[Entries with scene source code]

** Start **

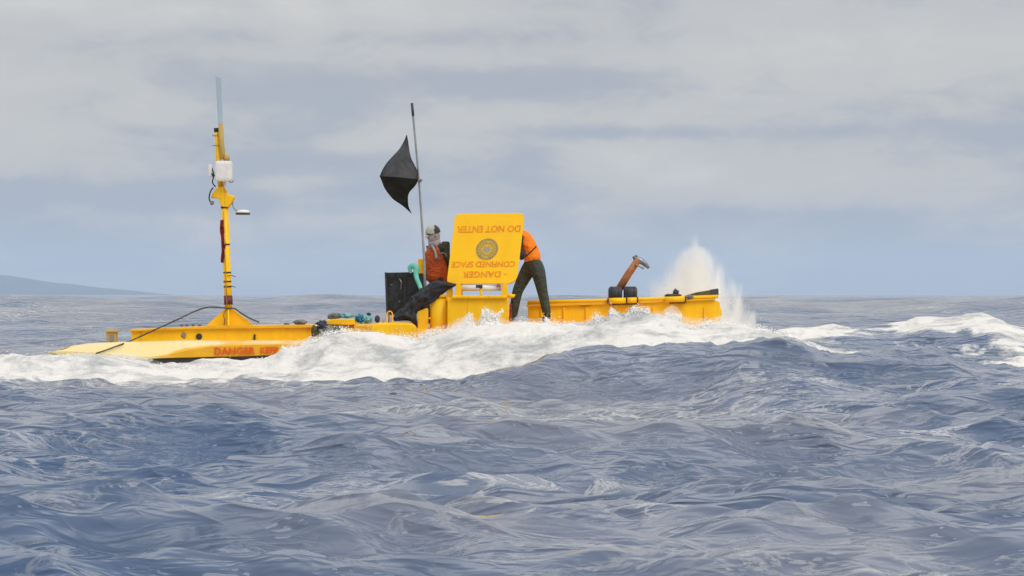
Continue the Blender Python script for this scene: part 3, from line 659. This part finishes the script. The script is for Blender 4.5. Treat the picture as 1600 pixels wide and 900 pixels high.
# ================================================================== loose things on the craft
# mooring rope over the mast foot
o = tube('rope', [P(150, 552, 39.7), P(163, 548, 39.72), P(190, 538, 39.9), P(212, 529, 40.5), P(245, 514, 40.5), (P(280, 498, 40.55)), P(303, 487, 40.65), P(325, 480, 40.75), P(345, 480.5, 40.84), P(356, 482, 40.85), P(367, 482.5, 40.86), P(378, 490, 40.86), P(392, 498, 40.85), P(405, 503.5, 40.85)], .012, M['rope'], None, 8, True)
tag(o, 'dark mooring rope slung over the foot of the yellow mast', 'rope')
o = tube('line', [P(355.5, 480, 40.8), P(349.5, 492, 40.75), P(351, 500, 40.78), P(350, 508, 40.8)], .006, M['rope'], None, 6, True)
tag(o, 'thin dark line hanging down the triangular mast foot', 'line')
for i, (x, y, s, lab) in enumerate(((448, 506, .05, 'small dark lump of weed on the beam left of the grey coil'), (469, 503.5, .11, 'grey coil of wet rope lying on the yellow beam top'))):
    o = crumple('rope_coil', P(x, y, 40.95), (s, s, s*.42), M['greycloth'], None, .3, 2.5, i+2, 3); tag(o, lab, 'rope')
o = crumple('rope_bundle', P(512, 521, 40.2), (.17, .14, .11), M['greycloth'], None, .45, 2.8, 11, 4); tag(o, 'dark grey tangle of wet rope spilling over the foam beside the slanting pipe', 'rope')
o = crumple('rope_bundle', P(503, 510, 40.25), (.10, .1, .09), M['dark'], None, .45, 2.8, 13, 4); tag(o, 'nearly black rope tangle at the top of the slanting white pipe', 'rope')
o = crumple('netting', P(491, 517, 40.15), (.05, .06, .10), M['weed'], None, .4, 2.8, 15, 3); tag(o, 'olive yellow clump of weed caught against the slanting white pipe', 'weed')
o = crumple('canister', P(526, 513, 40.15), (.06, .06, .04), M['black'], None, .2, 2, 16, 3); tag(o, 'black rubber fitting half sunk in the foam below the yellow tray', 'fitting')
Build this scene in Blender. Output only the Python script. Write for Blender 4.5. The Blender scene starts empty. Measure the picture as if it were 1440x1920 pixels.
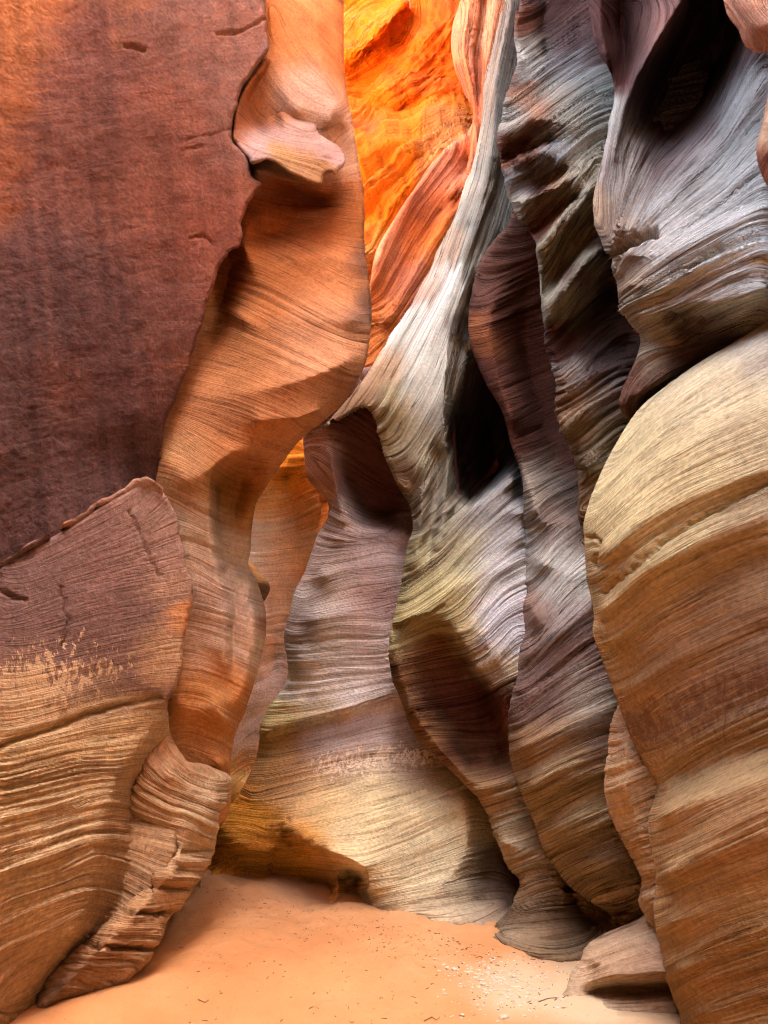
import bpy, math, random
import numpy as np
from mathutils import Vector
from mathutils.geometry import tessellate_polygon
random.seed(5)
S = bpy.context.scene
COL = S.collection
# ------------------------------------------------------------------ camera
PITCH = math.radians(15.0); CZ = 1.5; FP = 1280.0      # focal length in px of a 1440 x 1920 frame
cd = bpy.data.cameras.new('camera'); cam = bpy.data.objects.new('camera', cd); COL.objects.link(cam)
cd.sensor_fit = 'VERTICAL'; cd.sensor_height = 36.0; cd.lens = 24.0; cd.clip_start = 0.05; cd.clip_end = 2000
cam.location = (0, 0, CZ); cam.rotation_euler = (math.pi/2 + PITCH, 0, 0)
S.camera = cam
# ------------------------------------------------------------------ light
SUN_EL, SUN_AZ = 60.0, 82.0      # azimuth clockwise from +Y: the side the sun stands on
w = bpy.data.worlds.new('World'); S.world = w; w.use_nodes = True
nt = w.node_tree; bg = nt.nodes['Background']
sky = nt.nodes.new('ShaderNodeTexSky'); sky.sky_type = 'NISHITA'; sky.sun_disc = False
sky.sun_elevation = math.radians(SUN_EL); sky.sun_rotation = math.radians(SUN_AZ); sky.air_density = 0.8; sky.dust_density = 8.0; sky.ozone_density = 0.0
nt.links.new(sky.outputs[0], bg.inputs[0]); bg.inputs[1].default_value = 0.15
ld = bpy.data.lights.new('sun', 'SUN'); ld.energy = 2.0; ld.angle = math.radians(0.53); ld.color = (1.0, 0.95, 0.86)
sun = bpy.data.objects.new('sun', ld); COL.objects.link(sun)
e, a = math.radians(SUN_EL), math.radians(SUN_AZ)
sd = Vector((math.sin(a)*math.cos(e), math.cos(a)*math.cos(e), math.sin(e)))
sun.rotation_euler = (-sd).to_track_quat('-Z', 'Y').to_euler()
S.view_settings.view_transform = 'Standard'; S.view_settings.look = 'None'
S.view_settings.exposure = 4.8; S.view_settings.gamma = 1
S.render.engine = 'CYCLES'
S.cycles.max_bounces = 8; S.cycles.diffuse_bounces = 2
S.cycles.use_denoising = True; S.cycles.filter_width = 1.15
# ------------------------------------------------------------------ numeric helpers
def proj(x, y, D):
    """pixel of the photograph and distance along +Y (metres) -> world point"""
    u = (np.asarray(x)-720.0)/FP; v = (960.0-np.asarray(y))/FP
    dy = math.cos(PITCH)-v*math.sin(PITCH); dz = math.sin(PITCH)+v*math.cos(PITCH)
    return np.stack([u*D/dy, D+0*u, CZ+dz*D/dy], -1)
def FL(y):
    v = (960.0-y)/FP
    return CZ*(math.cos(PITCH)-v*math.sin(PITCH))/-(math.sin(PITCH)+v*math.cos(PITCH))
def _h(ix, iy, seed):
    n = (ix.astype(np.int64)*374761393 + iy.astype(np.int64)*668265263 + seed*974634777) & 0x7fffffff
    n = ((n ^ (n >> 13))*1274126177) & 0x7fffffff
    return ((n ^ (n >> 16)) & 0xffff)/32767.5-1.0
def noise(x, y, seed=0):
    x0 = np.floor(x); y0 = np.floor(y); fx = x-x0; fy = y-y0
    fx = fx*fx*fx*(fx*(fx*6-15)+10); fy = fy*fy*fy*(fy*(fy*6-15)+10)
    a = _h(x0, y0, seed); b = _h(x0+1, y0, seed); c = _h(x0, y0+1, seed); d = _h(x0+1, y0+1, seed)
    return (a*(1-fx)+b*fx)*(1-fy)+(c*(1-fx)+d*fx)*fy
def fbm(x, y, seed=0, o=4, g=0.5):
    r = 0; k = 1.0; f = 1.0
    for i in range(o):
        r = r+k*noise(x*f+i*17.3, y*f-i*9.1, seed+i); k *= g; f *= 2.03
    return r
def smooth_poly(pts, closed=True, n=4):
    P = np.array(pts, float); m = len(P); out = []
    rng = range(m) if closed else range(m-1)
    for i in rng:
        if closed: p0, p1, p2, p3 = P[i-1], P[i], P[(i+1) % m], P[(i+2) % m]
        else: p0, p1, p2, p3 = P[max(i-1, 0)], P[i], P[i+1], P[min(i+2, m-1)]
        for k in range(n):
            t = k/n
            out.append(0.5*((2*p1)+(p2-p0)*t+(2*p0-5*p1+4*p2-p3)*t*t+(3*p1-p0-3*p2+p3)*t**3))
    if not closed: out.append(P[-1])
    return np.array(out)
def nearest(px, py, poly):
    """signed distance (inside > 0) and nearest outline point"""
    A = poly; B = np.roll(poly, -1, 0)
    best = np.full(px.shape, 1e18); qx = np.zeros_like(px); qy = np.zeros_like(px); ins = np.zeros(px.shape, bool)
    for (ax, ay), (bx, by) in zip(A, B):
        ex, ey = bx-ax, by-ay; l2 = ex*ex+ey*ey+1e-9
        t = np.clip(((px-ax)*ex+(py-ay)*ey)/l2, 0, 1)
        cx = ax+t*ex; cy = ay+t*ey; d = (px-cx)**2+(py-cy)**2
        m = d < best; best[m] = d[m]; qx[m] = cx[m]; qy[m] = cy[m]
        c = ((ay > py) != (by > py)) & (px < ex*(py-ay)/(ey if abs(ey) > 1e-9 else 1e-9)+ax)
        ins ^= c
    d = np.sqrt(best)
    return np.where(ins, d, -d), qx, qy
def pad(a): return np.pad(a, 1, mode='edge')
def field(x0, y0, x1, y1, curves, step=6.0, blur=1.0, iters=90):
    """smooth field through curves of (x, y, value): relaxed on a pyramid of grids"""
    sol = None
    for lv in (8, 4, 2, 1):
        h = step*lv; nx = int((x1-x0)/h)+2; ny = int((y1-y0)/h)+2
        num = np.zeros((ny, nx)); den = np.zeros((ny, nx))
        for c in curves:
            c = np.array(c, float)
            if len(c) == 1: pts = c
            else:
                seg = []
                for i in range(len(c)-1):
                    n = max(2, int(math.hypot(*(c[i+1]-c[i])[:2])/h*2)+1)
                    t = np.linspace(0, 1, n)[:, None]; seg.append(c[i]*(1-t)+c[i+1]*t)
                pts = np.concatenate(seg)
            ix = np.round((pts[:, 0]-x0)/h).astype(int); iy = np.round((pts[:, 1]-y0)/h).astype(int)
            ok = (ix >= 0) & (ix < nx) & (iy >= 0) & (iy < ny)
            np.add.at(num, (iy[ok], ix[ok]), pts[ok, 2]); np.add.at(den, (iy[ok], ix[ok]), 1)
        m = den > 0; val = np.where(m, num/np.maximum(den, 1), 0)
        if sol is None: sol = np.full((ny, nx), val[m].mean())
        else:
            yy = np.clip(np.arange(ny)/2.0, 0, sol.shape[0]-1.001); xx = np.clip(np.arange(nx)/2.0, 0, sol.shape[1]-1.001)
            i = yy.astype(int); j = xx.astype(int); fy = (yy-i)[:, None]; fx = (xx-j)[None]
            sol = (sol[i][:, j]*(1-fx)+sol[i][:, j+1]*fx)*(1-fy)+(sol[i+1][:, j]*(1-fx)+sol[i+1][:, j+1]*fx)*fy
        sol[m] = val[m]
        for k in range(400 if lv == 8 else iters):
            p = pad(sol); sol = 0.25*(p[:-2, 1:-1]+p[2:, 1:-1]+p[1:-1, :-2]+p[1:-1, 2:]); sol[m] = val[m]
    for k in range(int(round(blur*3))):
        p = pad(sol); sol = 0.5*sol+0.125*(p[:-2, 1:-1]+p[2:, 1:-1]+p[1:-1, :-2]+p[1:-1, 2:])
    return sol
def sample(F, x0, y0, h, x, y):
    """cubic lookup"""
    gx = np.clip((x-x0)/h, 1, F.shape[1]-3.001); gy = np.clip((y-y0)/h, 1, F.shape[0]-3.001)
    i = gy.astype(int); j = gx.astype(int); ty = gy-i; tx = gx-j
    def wts(t): return [(-t+2*t*t-t**3)/2, (2-5*t*t+3*t**3)/2, (t+4*t*t-3*t**3)/2, (-t*t+t**3)/2]
    wx = wts(tx); wy = wts(ty); r = 0
    for a in range(4):
        row = 0
        for b in range(4): row = row+wx[b]*F[i+a-1, j+b-1]
        r = r+wy[a]*row
    return r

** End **

-- Exercise instructions --
All lines holding the word "this" should be picked out and copied.

-- Expected answer --
Continue the Blender Python script for this scene: part 3, from line 659. This part finishes the script. The script is for Blender 4.5. Treat the picture as 1600 pixels wide and 900 pixels high.
Build this scene in Blender. Output only the Python script. Write for Blender 4.5. The Blender scene starts empty. Measure the picture as if it were 1440x1920 pixels.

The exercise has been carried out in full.